BP claimed that it needed to better understand our findings because billions of dollars in fines are potentially at stake. So we produced more than 50,000 pages of documents, raw data, reports, and algorithms used in our research — everything BP would need to analyze and confirm our findings. But BP still demanded access to our private communications. Our concern is not simply invasion of privacy, but the erosion of the scientific deliberative process.
In the lawsuit, the government is suing BP for damages associated with the oil spill and clean-up. The work done by WHOI, under government contracts (e.g., here and here) is presumably a key exhibit in the lawsuit, as the amount of oil spilled and its ultimate fate will be important to determining damages.

Given the many billions of dollars at stake, it should not seem surprising that BP has requested background information on the production of the oil flow estimates by the scientists, including their emails.

for their part, the scientists are worried that the emails may be used against them to impeach their work:
In reviewing our private documents, BP will probably find e-mail correspondence showing that during the course of our analysis, we hit dead-ends; that we remained skeptical and pushed one another to analyze data from various perspectives; that we discovered weaknesses in our methods (if only to find ways to make them stronger); or that we modified our course, especially when we received new information that provided additional insight and caused us to re-examine hypotheses and methods.
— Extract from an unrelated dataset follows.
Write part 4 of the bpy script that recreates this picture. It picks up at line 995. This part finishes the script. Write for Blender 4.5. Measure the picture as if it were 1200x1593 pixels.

In these candid discussions among researchers, constructive criticism and devil’s advocacy are welcomed. Such interchange does not cast doubt on the strengths of our conclusions; rather, it constitutes the typically unvarnished, yet rigorous, deliberative process by which scientists test and refine their conclusions to reduce uncertainty and increase accuracy. To ensure the research’s quality, scientific peers conduct an independent and comprehensive review of the work before it is published.
If their science is sound and has been accurately reported in the peer reviewed literature, then these concerns are misplaced. The messiness of science is a reality and need not undermine solid scientific work. If the peer reviewed work is defensible -- and I presume that it is -- then this case may have to be made, but that would not distinguish this lawsuit from a bazillion others where experts are called to provide evidence.

A second concern raised by these scientists is that their "intellectual property" is at risk. This is a strange concern, as there are multiple avenues for protection of intellectual property that these scientists could take advantage of, protecting themselves from it being stolen by BP. If I were WHOI I'd be more concerned about high value and unprotected IP being shared around via email, regardless of the BP disclosure.

The WHOI scientists conclude:
Our experience highlights that virtually all of scientists’ deliberative communications, including e-mails and attached documents, can be subject to legal proceedings without limitation.
This is correct -- When scientists operate with public support and the resulting work is used in the making of important decisions, whether in a lawsuit or in policy, we should expect that deliberations will be subject to public disclosure. Asking for a special privilege in scientific communication is highly unlikely ever to be a successful strategy under US law. Besides, good science, even when messy, does not need to be hidden from view.